If VMT is out, they will find another way to achieve the same result. Environmentalists, "Smart Growth" advocates, urban planners in government at all levels, Members of Congress and their staffers, mass transit enthusiasts and other influential players on the national political scene have made clear for decades the kind of result they seek for private transportation and the individual autonomy. They want it gone.

Their ultimate goals include a massively centralized regulatory state with the power to force Americans into a mass migration from the suburbs back to big cities, with individual mobility to then be provided by public mass transit, thus minimizing or, ultimately, eliminating privately owned vehicles from the daily lives of most citizens.
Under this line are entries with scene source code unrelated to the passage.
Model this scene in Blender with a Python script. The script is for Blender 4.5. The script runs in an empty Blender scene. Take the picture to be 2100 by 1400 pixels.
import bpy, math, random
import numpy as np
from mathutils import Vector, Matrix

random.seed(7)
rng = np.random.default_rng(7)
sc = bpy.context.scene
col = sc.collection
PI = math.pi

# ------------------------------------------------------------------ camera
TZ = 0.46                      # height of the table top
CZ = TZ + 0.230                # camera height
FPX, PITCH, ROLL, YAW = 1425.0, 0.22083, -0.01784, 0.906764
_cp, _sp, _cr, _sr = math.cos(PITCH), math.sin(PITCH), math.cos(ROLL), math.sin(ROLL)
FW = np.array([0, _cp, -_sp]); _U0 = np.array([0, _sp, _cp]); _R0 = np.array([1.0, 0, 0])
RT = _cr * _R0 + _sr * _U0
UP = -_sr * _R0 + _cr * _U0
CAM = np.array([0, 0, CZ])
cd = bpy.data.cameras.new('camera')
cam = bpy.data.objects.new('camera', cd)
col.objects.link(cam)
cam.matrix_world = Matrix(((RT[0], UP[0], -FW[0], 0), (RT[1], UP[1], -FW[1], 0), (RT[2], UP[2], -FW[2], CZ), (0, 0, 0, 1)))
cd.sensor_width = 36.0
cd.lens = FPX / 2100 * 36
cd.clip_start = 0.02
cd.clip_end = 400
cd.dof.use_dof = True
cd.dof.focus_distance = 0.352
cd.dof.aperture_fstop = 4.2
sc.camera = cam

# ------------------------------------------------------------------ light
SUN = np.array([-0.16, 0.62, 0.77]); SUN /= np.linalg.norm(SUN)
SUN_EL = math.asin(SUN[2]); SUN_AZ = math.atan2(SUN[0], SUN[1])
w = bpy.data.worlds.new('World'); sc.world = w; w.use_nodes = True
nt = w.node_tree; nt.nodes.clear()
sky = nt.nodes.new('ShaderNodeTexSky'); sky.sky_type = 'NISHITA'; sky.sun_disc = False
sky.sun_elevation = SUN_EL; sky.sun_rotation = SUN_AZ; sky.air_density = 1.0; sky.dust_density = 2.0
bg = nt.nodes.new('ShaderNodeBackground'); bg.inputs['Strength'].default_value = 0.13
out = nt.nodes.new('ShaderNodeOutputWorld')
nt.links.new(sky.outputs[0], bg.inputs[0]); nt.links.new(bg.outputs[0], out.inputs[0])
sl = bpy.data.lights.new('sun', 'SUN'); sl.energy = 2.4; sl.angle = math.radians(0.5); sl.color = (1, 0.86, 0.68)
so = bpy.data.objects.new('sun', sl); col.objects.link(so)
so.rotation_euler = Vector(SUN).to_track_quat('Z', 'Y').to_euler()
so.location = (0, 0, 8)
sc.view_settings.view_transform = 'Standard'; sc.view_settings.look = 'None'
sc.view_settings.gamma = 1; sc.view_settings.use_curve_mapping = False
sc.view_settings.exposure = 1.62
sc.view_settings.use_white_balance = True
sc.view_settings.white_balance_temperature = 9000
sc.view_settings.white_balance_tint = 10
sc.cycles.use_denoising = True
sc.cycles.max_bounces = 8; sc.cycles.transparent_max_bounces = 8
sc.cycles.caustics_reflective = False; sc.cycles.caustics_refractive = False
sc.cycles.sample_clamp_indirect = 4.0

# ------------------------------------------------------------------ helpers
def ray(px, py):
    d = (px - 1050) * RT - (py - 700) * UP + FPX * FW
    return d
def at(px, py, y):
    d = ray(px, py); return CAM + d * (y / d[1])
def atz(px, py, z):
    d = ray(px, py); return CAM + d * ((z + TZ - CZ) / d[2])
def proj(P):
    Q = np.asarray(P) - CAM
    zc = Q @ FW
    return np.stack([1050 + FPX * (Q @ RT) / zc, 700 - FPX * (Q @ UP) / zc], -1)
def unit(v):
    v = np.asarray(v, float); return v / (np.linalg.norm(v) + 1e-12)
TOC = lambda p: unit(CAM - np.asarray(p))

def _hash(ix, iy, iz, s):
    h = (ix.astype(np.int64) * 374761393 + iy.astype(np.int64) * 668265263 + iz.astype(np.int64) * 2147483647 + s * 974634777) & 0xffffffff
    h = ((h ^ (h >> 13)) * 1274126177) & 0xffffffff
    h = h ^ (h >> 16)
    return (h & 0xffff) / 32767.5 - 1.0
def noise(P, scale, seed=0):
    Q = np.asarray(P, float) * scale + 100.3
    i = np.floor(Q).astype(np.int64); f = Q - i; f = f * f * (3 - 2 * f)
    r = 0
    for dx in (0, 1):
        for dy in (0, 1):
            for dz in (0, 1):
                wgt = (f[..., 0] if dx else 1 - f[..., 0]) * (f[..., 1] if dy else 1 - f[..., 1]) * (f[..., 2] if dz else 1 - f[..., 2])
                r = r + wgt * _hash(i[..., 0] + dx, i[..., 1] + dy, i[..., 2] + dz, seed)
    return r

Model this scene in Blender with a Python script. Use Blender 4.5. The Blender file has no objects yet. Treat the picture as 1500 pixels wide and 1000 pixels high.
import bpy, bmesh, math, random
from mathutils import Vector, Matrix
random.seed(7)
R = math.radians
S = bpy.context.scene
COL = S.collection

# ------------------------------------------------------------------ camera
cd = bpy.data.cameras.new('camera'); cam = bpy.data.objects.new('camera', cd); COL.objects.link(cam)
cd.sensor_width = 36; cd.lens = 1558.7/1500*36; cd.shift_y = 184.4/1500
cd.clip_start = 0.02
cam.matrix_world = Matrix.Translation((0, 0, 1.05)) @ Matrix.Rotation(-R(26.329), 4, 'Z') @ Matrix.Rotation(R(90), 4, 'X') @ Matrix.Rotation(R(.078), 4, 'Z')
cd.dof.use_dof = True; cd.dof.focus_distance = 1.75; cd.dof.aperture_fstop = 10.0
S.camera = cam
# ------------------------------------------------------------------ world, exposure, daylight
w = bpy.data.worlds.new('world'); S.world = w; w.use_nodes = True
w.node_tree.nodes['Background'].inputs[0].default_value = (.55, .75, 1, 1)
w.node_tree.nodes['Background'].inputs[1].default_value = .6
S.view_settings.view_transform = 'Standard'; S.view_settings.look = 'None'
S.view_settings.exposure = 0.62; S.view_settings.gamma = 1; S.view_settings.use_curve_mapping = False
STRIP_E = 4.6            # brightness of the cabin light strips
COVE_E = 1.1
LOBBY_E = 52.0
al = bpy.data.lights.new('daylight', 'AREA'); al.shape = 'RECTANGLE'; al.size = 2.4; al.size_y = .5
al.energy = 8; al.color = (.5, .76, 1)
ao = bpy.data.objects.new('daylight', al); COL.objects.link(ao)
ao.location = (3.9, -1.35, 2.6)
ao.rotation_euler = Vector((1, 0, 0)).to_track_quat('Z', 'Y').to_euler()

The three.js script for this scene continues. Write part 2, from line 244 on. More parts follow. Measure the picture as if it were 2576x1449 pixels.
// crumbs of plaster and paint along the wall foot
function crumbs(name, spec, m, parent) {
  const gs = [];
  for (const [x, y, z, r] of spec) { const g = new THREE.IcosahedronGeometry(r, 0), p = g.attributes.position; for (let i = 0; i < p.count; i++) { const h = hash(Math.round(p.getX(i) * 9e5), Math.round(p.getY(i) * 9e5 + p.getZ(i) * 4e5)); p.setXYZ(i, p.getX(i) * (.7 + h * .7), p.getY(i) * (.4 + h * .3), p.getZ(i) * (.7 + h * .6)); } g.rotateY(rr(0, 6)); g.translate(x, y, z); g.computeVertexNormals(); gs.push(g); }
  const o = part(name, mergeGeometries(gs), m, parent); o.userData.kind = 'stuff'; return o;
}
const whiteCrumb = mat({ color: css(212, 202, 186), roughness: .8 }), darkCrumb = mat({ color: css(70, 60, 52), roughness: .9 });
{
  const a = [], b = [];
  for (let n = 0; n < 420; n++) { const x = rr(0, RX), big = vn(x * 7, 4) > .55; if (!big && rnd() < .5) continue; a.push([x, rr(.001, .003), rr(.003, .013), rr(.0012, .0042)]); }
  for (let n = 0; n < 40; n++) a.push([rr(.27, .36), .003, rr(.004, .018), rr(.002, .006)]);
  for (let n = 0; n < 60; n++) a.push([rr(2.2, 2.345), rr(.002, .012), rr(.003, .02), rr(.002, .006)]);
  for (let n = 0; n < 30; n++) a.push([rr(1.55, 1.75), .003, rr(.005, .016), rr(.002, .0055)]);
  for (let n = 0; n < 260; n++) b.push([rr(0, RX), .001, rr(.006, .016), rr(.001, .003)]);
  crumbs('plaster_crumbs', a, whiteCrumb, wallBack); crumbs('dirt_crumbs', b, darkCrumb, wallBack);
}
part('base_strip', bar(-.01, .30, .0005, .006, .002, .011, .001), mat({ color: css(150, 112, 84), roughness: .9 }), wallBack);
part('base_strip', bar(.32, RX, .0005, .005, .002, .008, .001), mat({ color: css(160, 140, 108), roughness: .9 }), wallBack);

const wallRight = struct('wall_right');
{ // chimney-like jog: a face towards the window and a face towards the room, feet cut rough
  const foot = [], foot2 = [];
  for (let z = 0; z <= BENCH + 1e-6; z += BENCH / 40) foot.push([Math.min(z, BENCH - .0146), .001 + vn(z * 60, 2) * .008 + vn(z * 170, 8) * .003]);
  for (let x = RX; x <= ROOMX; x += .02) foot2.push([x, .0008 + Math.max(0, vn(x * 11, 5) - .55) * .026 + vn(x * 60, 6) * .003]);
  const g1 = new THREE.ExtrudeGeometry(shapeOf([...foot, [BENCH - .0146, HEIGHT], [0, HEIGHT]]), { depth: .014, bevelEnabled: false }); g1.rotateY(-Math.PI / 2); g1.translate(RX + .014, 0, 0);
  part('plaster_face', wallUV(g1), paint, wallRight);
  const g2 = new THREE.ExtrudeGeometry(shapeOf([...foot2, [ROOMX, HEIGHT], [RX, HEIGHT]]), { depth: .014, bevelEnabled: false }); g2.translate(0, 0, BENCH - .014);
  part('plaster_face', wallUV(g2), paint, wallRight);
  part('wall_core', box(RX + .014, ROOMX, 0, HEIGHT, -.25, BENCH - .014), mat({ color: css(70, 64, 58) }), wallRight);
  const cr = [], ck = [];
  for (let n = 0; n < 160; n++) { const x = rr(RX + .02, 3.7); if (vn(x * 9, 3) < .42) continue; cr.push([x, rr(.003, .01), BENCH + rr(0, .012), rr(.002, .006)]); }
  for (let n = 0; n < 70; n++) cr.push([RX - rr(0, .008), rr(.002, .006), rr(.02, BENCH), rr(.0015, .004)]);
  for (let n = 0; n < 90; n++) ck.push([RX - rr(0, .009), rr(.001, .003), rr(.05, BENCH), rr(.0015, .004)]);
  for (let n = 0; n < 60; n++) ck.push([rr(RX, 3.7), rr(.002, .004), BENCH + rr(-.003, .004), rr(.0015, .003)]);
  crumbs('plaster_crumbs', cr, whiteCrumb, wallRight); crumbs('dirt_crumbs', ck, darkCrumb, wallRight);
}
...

Whatever private vehicles will be allowed to exist will be glorified golf carts.

Once this basic goal is understood, it becomes clear why in recent decades these people have always been found in opposition to policies and programs required to maintain a transportation system based upon private ownership and individual mobility.

They oppose construction of new roads clearly needed to eliminate the traffic congestion that chokes commerce and commuting. They oppose new suburban developments. They seek to divert tax funds to mass transit that is used by a tiny portion of the traveling public.

They oppose allowing development of new oil and gas resources in places like the Outer Continental Shelf.
They oppose construction of new c0al-fired power plants. They always demand stricter fuel economy and emissions standards. For these people, "carbon-free" is just another way of saying "mass transit."

They seek to make driving an automobile a miserably inconvenient and expensive proposition. Cars let individuals decide where they go and when. Mass transit lets government decide where individuals go and when.

And these are the people in Washington who are deciding how you and I will get around in years to come.